Entries with scene source code

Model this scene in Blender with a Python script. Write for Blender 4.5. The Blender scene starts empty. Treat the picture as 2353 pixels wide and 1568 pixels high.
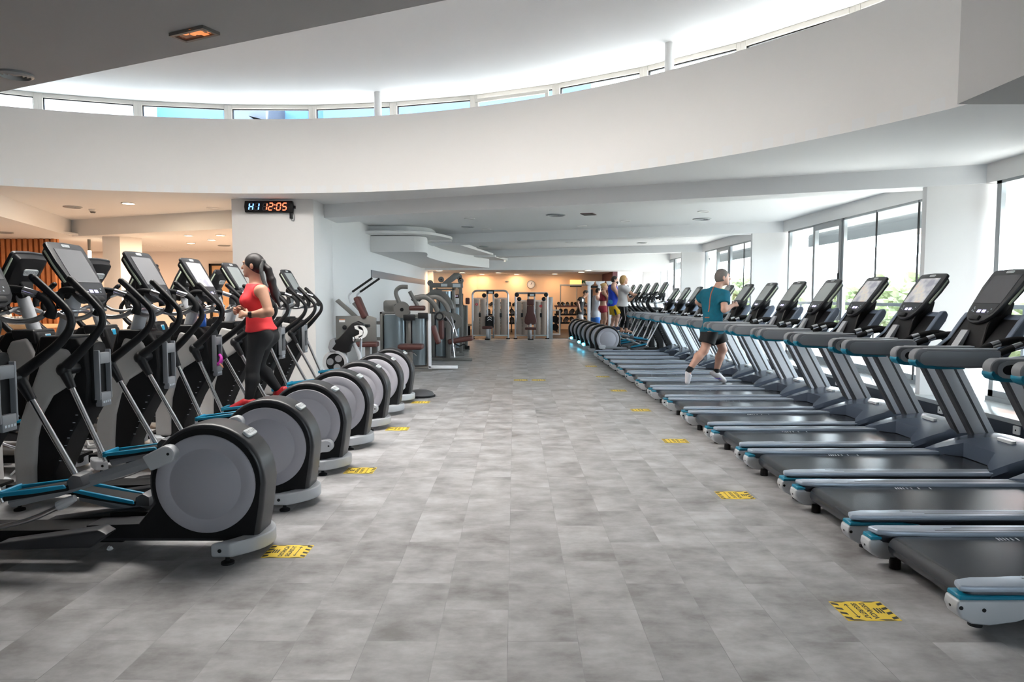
import bpy, bmesh, math, random
import numpy as np
from mathutils import Vector, Matrix
R = math.radians
SC = bpy.context.scene
COL = SC.collection
random.seed(7)

# ------------------------------------------------------------------ camera
cam = bpy.data.objects.new('camera', bpy.data.cameras.new('camera'))
COL.objects.link(cam)
cam.data.lens = 24.0
cam.data.sensor_width = 36.0
cam.data.clip_start = 0.05
cam.data.clip_end = 300
cam.location = (0, 0, 1.5)
cam.rotation_euler = (R(90 - 3.684), 0, R(0.2005))
SC.camera = cam

# ------------------------------------------------------------------ exposure
SC.view_settings.view_transform = 'Standard'
SC.view_settings.look = 'None'
SC.view_settings.gamma = 1
SC.view_settings.use_curve_mapping = False
SC.view_settings.exposure = 1.62

# ------------------------------------------------------------------ world: bright hazy daylight
wd = bpy.data.worlds.new('World'); SC.world = wd
wd.use_nodes = True
nt = wd.node_tree
bg = nt.nodes['Background']
geo = nt.nodes.new('ShaderNodeTexCoord')
sep = nt.nodes.new('ShaderNodeSeparateXYZ')
rmp = nt.nodes.new('ShaderNodeValToRGB')
rmp.color_ramp.elements[0].position = 0.42; rmp.color_ramp.elements[0].color = (.50, .56, .62, 1)
rmp.color_ramp.elements[1].position = 0.52; rmp.color_ramp.elements[1].color = (.80, .91, 1, 1)
mth = nt.nodes.new('ShaderNodeMath'); mth.operation = 'MULTIPLY_ADD'; mth.inputs[1].default_value = .5; mth.inputs[2].default_value = .5
nt.links.new(geo.outputs['Generated'], sep.inputs[0]); nt.links.new(sep.outputs[2], mth.inputs[0])
nt.links.new(mth.outputs[0], rmp.inputs[0]); nt.links.new(rmp.outputs[0], bg.inputs[0])
bg.inputs[1].default_value = 5.2

def light(name, kind, loc, energy, color, rot=(0, 0, 0), **kw):
    d = bpy.data.lights.new(name, kind); d.energy = energy; d.color = color
    for k, v in kw.items(): setattr(d, k, v)
    o = bpy.data.objects.new(name, d); COL.objects.link(o)
    o.location = loc; o.rotation_euler = rot
    return o
sun = light('sun', 'SUN', (20, -5, 20), 13.0, (1, .95, .88), angle=R(1.5))
sun.rotation_euler = Vector((-.60, -.25, -.76)).to_track_quat('-Z', 'Y').to_euler()

def portal(loc, rot, sx, sy):
    o = light('daylight_portal', 'AREA', loc, 1, (1, 1, 1), rot, shape='RECTANGLE', size=sx, size_y=sy)
    o.data.cycles.is_portal = True
    return o

# pixel of the 2353x1568 frame -> point on a plane of the room
_th = R(3.684); _yw = R(.2005)
_F = Vector((-math.sin(_yw)*math.cos(_th), math.cos(_yw)*math.cos(_th), -math.sin(_th)))
_R = Vector((math.cos(_yw), math.sin(_yw), 0)); _U = _R.cross(_F)
def at(px, py, Y):
    d = _F + _R*((px-1176.5)/1568.667) - _U*((py-784)/1568.667)
    return Vector((0, 0, 1.5)) + d*(Y/d.y)
def atz(px, py, z):
    d = _F + _R*((px-1176.5)/1568.667) - _U*((py-784)/1568.667)
    return Vector((0, 0, 1.5)) + d*((z-1.5)/d.z)

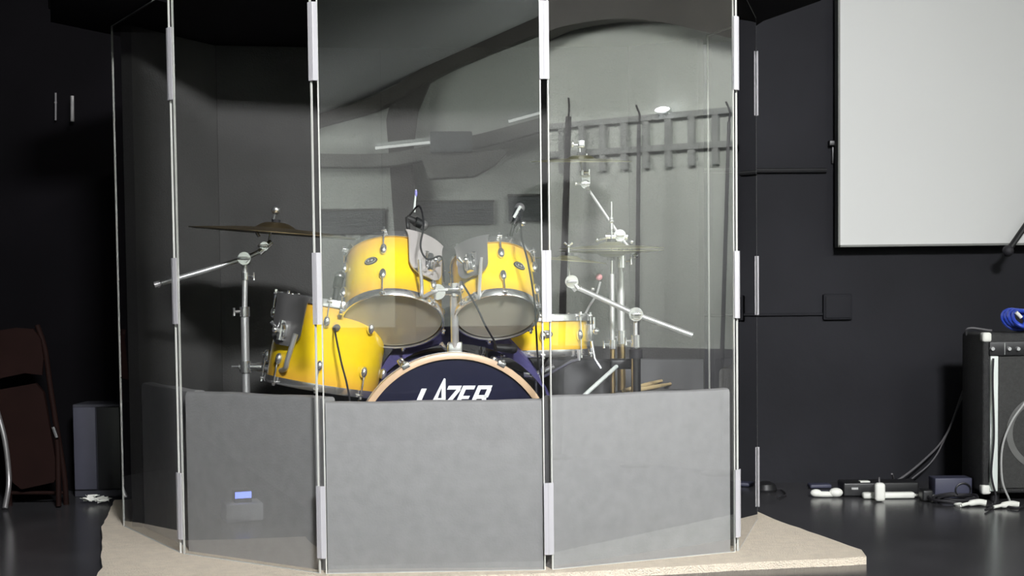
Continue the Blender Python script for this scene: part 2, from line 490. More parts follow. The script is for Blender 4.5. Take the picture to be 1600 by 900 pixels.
# conduit and junction box, painted over
a = at(1285, 500, BACK); b = at(1330, 459, BACK)
t = thing('junction_box', 'black painted junction box on the wall under the screen', 'electrical box', (a.x, BACK, a.z))
MB().box((a.x, BACK - 0.02, a.z), (b.x, BACK, b.z), bev=0.006).build('box_body', WALLB, t)
MB().box((a.x + .008, BACK - 0.024, a.z + .008), (b.x - .008, BACK - .02, b.z - .008), bev=0.002).build('cover_plate', WALLB, t)
c = at(1188, 492, BACK)
MB().tube([(c.x - 0.6, BACK - 0.006, c.z), (a.x + .01, BACK - 0.006, c.z)], 0.006, 10).build('conduit', WALLB, t)
a = at(1150, 266, BACK - .02); b = at(1292, 266, BACK - .02)
tag(MB().tube([(a.x - .3, BACK - 0.012, a.z), (b.x, BACK - 0.012, b.z)], 0.010, 8).build('wall_cable', BLK), 'black cable run straight along the wall beside the screen edge', 'cable')
a = at(1303, 225, BACK)
t = thing('wall_bracket', 'small black bracket on the wall at the screen edge', 'bracket', a)
MB().box((a.x - .025, BACK - .03, a.z - .01), (a.x + .012, BACK, a.z + .012), bev=.003).build('arm', BLK, t)
MB().box((a.x - .012, BACK - .012, a.z - .08), (a.x + .01, BACK, a.z + .0), bev=.003).build('wall_plate', BLK, t)

# black boom arm crossing the screen's lower corner
a = at(1575, 392, 5.34); b = at(1625, 320, 5.34)
t = thing('microphone_stand', 'black boom stand arm crossing the lower corner of the screen', 'microphone stand', (b.x + .12, 5.34, 0))
MB().tube([a, b, b + (b - a) * 2], 0.012, 10).build('boom_arm', BLK, t)
MB().ball(a, 0.022).build('boom_end', BLKR, t)
q = b + (b - a) * 0.8
MB().tube([(q.x, q.y, 0.02), q], 0.011, 10).build('pole', BLK, t)
MB(Matrix.Translation((q.x, q.y, 0))).lathe([(0, 0), (0.13, 0), (0.13, 0.012), (0.02, 0.025), (0, 0.025)], 32).build('base_plate', BLK, t)

# ================================================================== CARPET AND SHIELD
CZ = 0.022
cp = [(-1.12, 3.60), (-1.16, 3.80), (-1.30, 4.27), (-1.37, 4.5), (-1.50, 5.10), (-1.2, 5.16), (0.6, 5.16), (0.80, 4.86), (0.86, 4.5), (1.008, 3.94), (0.995, 3.83), (0.6, 3.76), (0.12, 3.655), (-0.3, 3.62)]
cpt = []
for i, p in enumerate(cp):
    q = cp[(i + 1) % len(cp)]
    L = math.dist(p, q); k = max(1, int(L / 0.06))
    for j in range(k):
        s_ = j / k
        jx = random.uniform(-.003, .003); jy = random.uniform(-.003, .003)
        cpt.append((p[0] + (q[0] - p[0]) * s_ + jx, p[1] + (q[1] - p[1]) * s_ + jy))
mb = MB().prism(cpt, 0.0, CZ)
tag(mb.build('carpet', CARPET), 'tan carpet offcut lying under the drum shield', 'carpet')

PP = [V((-1.305, 4.513, 0)), V((-0.984, 3.997, 0)), V((-0.522, 3.675, 0)), V((0.095, 3.692, 0)), V((0.651, 3.928, 0)), V((0.81, 4.496, 0)), V((0.69, 4.79, 0))]
HT = 1.668
shield = thing('drum_shield', 'clear acrylic drum shield of hinged upright panels around the yellow kit', 'drum shield', (-0.2, 4.0, CZ))


def panel(a, b, parent):
    d = (b - a); L = d.length; d.normalize()
    M = Matrix((d, V((-d.y, d.x, 0)), V((0, 0, 1)))).transposed().to_4x4(); M.translation = a
    g = 0.0095; e = 0.0035; th = 0.0055
    mb = MB(M)
    mb.box((g + e, 0, CZ + e), (L - g - e, th, HT - e), mi=0)
    mb.box((g, 0, CZ), (g + e, th, HT), mi=1); mb.box((L - g - e, 0, CZ), (L - g, th, HT), mi=1)
    mb.box((g + e, 0, HT - e), (L - g - e, th, HT), mi=1); mb.box((g + e, 0, CZ), (L - g - e, th, CZ + 0.0015), mi=1)
    return mb.build('panel', [ACR, EDGE], parent, smooth=0)


for i in range(len(PP) - 1):
    panel(PP[i], PP[i + 1], shield)
for i in range(1, len(PP) - 1):
    p = PP[i]
    da = (PP[i - 1] - p).normalized(); db = (PP[i + 1] - p).normalized()
    for (z0, z1) in ((0.065, 0.262), (0.70, 0.893), (1.352, 1.56)):
        mb = MB()
        # living hinge: two leaves and a knuckle, worn on the outside face
        for dd in (da, db):
            nn = V((dd.y, -dd.x, 0))
            if nn.y > 0 and i < 5 or (i == 5 and nn.x < 0): nn = -nn
            if i in (0, 1) and nn.x > 0.3: nn = -nn
            a_ = p + nn * 0.0045; b_ = p + dd * 0.0125 + nn * 0.0045
            h = nn * 0.0016
            mb._add([a_ - h + V((0, 0, z0)), b_ - h + V((0, 0, z0)), b_ + h + V((0, 0, z0)), a_ + h + V((0, 0, z0)),
                     a_ - h + V((0, 0, z1)), b_ - h + V((0, 0, z1)), b_ + h + V((0, 0, z1)), a_ + h + V((0, 0, z1))],
                    [(0, 3, 2, 1), (4, 5, 6, 7), (0, 1, 5, 4), (1, 2, 6, 5), (2, 3, 7, 6), (3, 0, 4, 7)])
        mb.tube([(p.x, p.y - 0.004, z0), (p.x, p.y - 0.004, z1)], 0.0028, 8)
        tag(mb.build('hinge', MILK, shield), 'milky white plastic hinge strip')

# low foam wall pieces standing inside the shield panels
ST = 0.045


def foam(a, b, z0, z1, mt, label, group, name='acoustic_panel', off=0.03, th=ST, ga=0.012, gb=0.012, wavy=0.0012, bev=0.012):
    a = V((*a, 0)); b = V((*b, 0))
    d = b - a; L = d.length; d.normalize()
    M = Matrix((d, V((-d.y, d.x, 0)), V((0, 0, 1)))).transposed().to_4x4(); M.translation = a
    mb = MB(M)
    n = 14; vs = []; fs = []
    # rounded rectangular cross-section swept with a slightly uneven top
    for i in range(n + 1):
        x = ga + (L - ga - gb) * i / n
        zt = z1 + wavy * math.sin(i * .9 + a.x * 9) + random.uniform(-wavy, wavy) * .3
        r = bev
        sec = [(off, z0), (off, zt - r), (off + r * .3, zt - r * .3), (off + r, zt), (off + th - r, zt), (off + th - r * .3, zt - r * .3), (off + th, zt - r), (off + th, z0)]
        vs += [(x, y_, z_) for y_, z_ in sec]
    k = 8
    for i in range(n):
        for j in range(k):
            j2 = (j + 1) % k
            fs.append((i * k + j, i * k + j2, (i + 1) * k + j2, (i + 1) * k + j))
    fs.append(tuple(range(k))); fs.append(tuple(reversed(range(n * k, n * k + k))))
    mb._add(vs, fs)
    return tag(mb.build(name, mt, None, 40), label, 'acoustic panel', group)


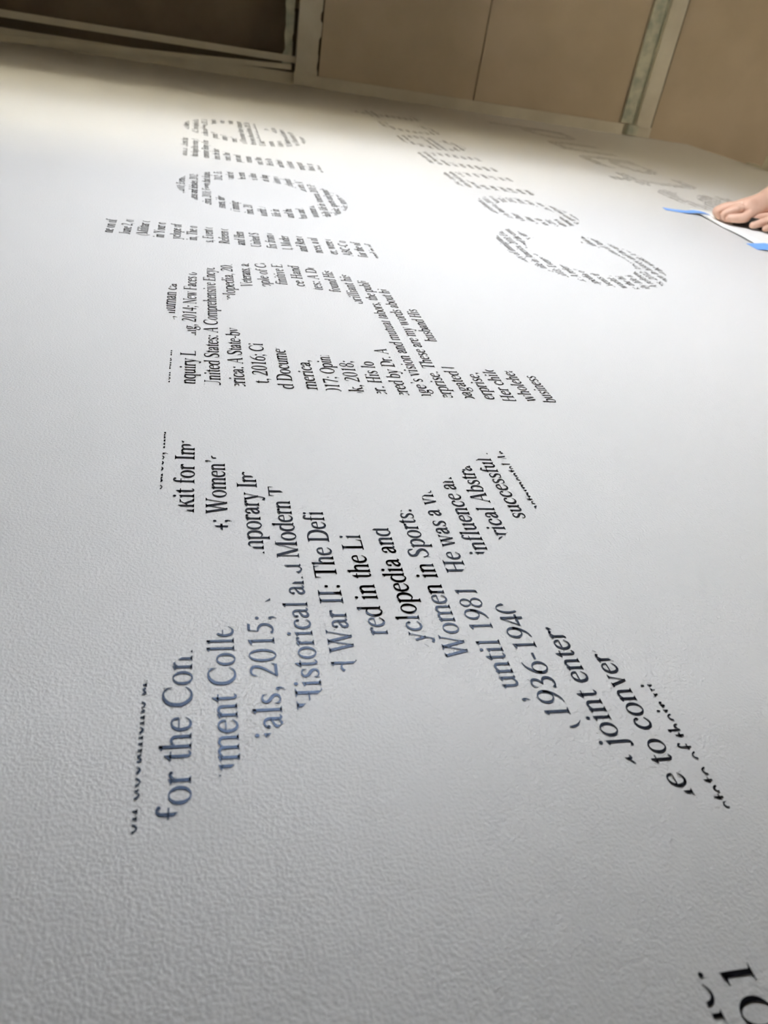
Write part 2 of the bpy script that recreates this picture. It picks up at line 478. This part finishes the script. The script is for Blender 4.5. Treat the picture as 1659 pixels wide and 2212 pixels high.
    g['R'] = (667, V(160, 0, 662, 98) + R(290, 492, 265, 170, 106, 32, -90, 90) + B(25, 630, 295, 662) + B(160, 322, 300, 352) + [[(255, 330), (370, 330), (650, 0), (530, 0)]] + F(160, 0, 138, 1, 98) + B(510, 0, 665, 17))
    g['S'] = (556, S([(455, 480, 20), (420, 590, 42), (310, 645, 46), (165, 605, 78), (125, 510, 96), (190, 400, 108), (345, 310, 112), (445, 200, 104), (435, 90, 80), (300, 18, 48), (140, 40, 42), (62, 190, 20)])
              + [[(448, 670), (464, 670), (472, 460), (456, 460)], [(50, 210), (66, 210), (62, -5), (46, -5)]])
    g['T'] = (611, V(305, 0, 640, 100) + B(25, 626, 585, 662) + F(305, 0, 140, 1, 100) + [[(20, 490), (34, 490), (75, 640), (28, 662)], [(576, 490), (590, 490), (582, 662), (535, 640)]])
    g['U'] = (722, S([(160, 640, 98), (160, 400, 98), (165, 190, 96), (230, 60, 78), (370, 20, 54), (510, 60, 44), (580, 190, 36), (585, 400, 36), (585, 640, 36)]) + F(160, 662, 140, -1, 98) + F(585, 662, 108, -1, 36))
    g['V'] = (722, D(125, 655, 370, -12, 106) + D(598, 655, 362, -12, 38) + F(125, 662, 118, -1, 106) + F(598, 662, 96, -1, 40))
    g['W'] = (944, D(110, 655, 300, -12, 102) + D(475, 655, 295, -12, 38) + D(452, 655, 650, -12, 102) + D(838, 655, 645, -12, 38) + F(112, 662, 110, -1, 102) + F(452, 662, 112, -1, 102) + F(838, 662, 88, -1, 40))
    g['Y'] = (722, D(120, 655, 358, 290, 104) + D(600, 655, 372, 290, 40) + V(362, 0, 310, 98) + F(120, 662, 112, -1, 104) + F(600, 662, 92, -1, 40) + F(362, 0, 140, 1, 98))
    # figures and points
    g['0'] = (500, R(250, 331, 222, 345, 84, 30))
    g['1'] = (500, V(268, 0, 590, 84) + F(268, 0, 118, 1, 84) + [[(120, 600), (120, 584), (226, 560), (226, 640)], [(226, 560), (310, 560), (310, 678), (226, 636)]])
    g['2'] = (500, S([(45, 500, 22), (92, 612, 46), (208, 652, 56), (335, 605, 80), (362, 505, 86), (315, 370, 74), (205, 220, 52), (60, 50, 34)]) + B(30, 0, 438, 76) + [[(400, 70), (438, 30), (478, 150), (462, 150)]])
    g['3'] = (500, S([(60, 520, 20), (110, 620, 44), (205, 655, 50), (318, 600, 74), (330, 500, 80), (270, 400, 56), (160, 345, 30)]) + S([(160, 352, 30), (290, 330, 60), (385, 240, 84), (375, 110, 84), (290, 25, 60), (170, 10, 48), (80, 40, 50)]) + dot(74, 50, 44))
    g['4'] = (500, D(322, 672, 45, 190, 40) + B(18, 160, 475, 232) + V(345, 0, 674, 84))
    g['5'] = (500, [[(160, 662), (420, 662), (440, 676), (400, 590), (158, 590)]] + D(172, 640, 122, 395, 30) + S([(118, 400, 30), (235, 385, 66), (350, 310, 88), (390, 200, 90), (335, 75, 78), (220, 10, 52), (95, 18, 50)]) + dot(80, 38, 44))
    six = S([(448, 664, 20), (290, 600, 46), (150, 450, 78), (85, 290, 92), (84, 200, 92)]) + R(252, 212, 222, 226, 84, 32)
    g['6'] = (500, six)
    g['7'] = (500, B(30, 588, 450, 662) + D(420, 610, 225, -8, 62) + [[(20, 505), (34, 505), (80, 600), (36, 640)]])
    g['8'] = (500, R(248, 505, 176, 170, 66, 30, 0, 360, 8) + R(250, 168, 206, 182, 74, 30, 0, 360, -8))
    g['9'] = (500, rot(six, 250, 331))
    g['.'] = (250, dot(125, 44, 54))
    g[','] = (250, dot(118, 44, 52) + S([(146, 46, 50), (150, -30, 42), (95, -125, 14)]))
    g[';'] = (278, dot(132, 44, 52) + S([(160, 46, 50), (164, -30, 42), (108, -125, 14)]) + dot(138, 395, 54))
    g[':'] = (278, dot(138, 44, 54) + dot(138, 395, 54))
    g['('] = (333, S([(292, 672, 12), (150, 520, 54), (88, 250, 70), (150, -20, 54), (292, -172, 12)]))
    g[')'] = (333, mir(g['('][1], 166))
    g['-'] = (333, B(40, 194, 285, 256))
    g["'"] = (250, dot(125, 620, 52) + S([(152, 622, 50), (156, 560, 42), (105, 460, 14)]))
    return g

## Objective
In the entries above, find the line that contains "random.seed(7)", then repeat exactly every line from the first one through that line, with no pictures.

## Worked answer
Model this scene in Blender with a Python script. Write for Blender 4.5. The Blender scene starts empty. Treat the picture as 2353 pixels wide and 1568 pixels high.
import bpy, bmesh, math, random
import numpy as np
from mathutils import Vector, Matrix
R = math.radians
SC = bpy.context.scene
COL = SC.collection
random.seed(7)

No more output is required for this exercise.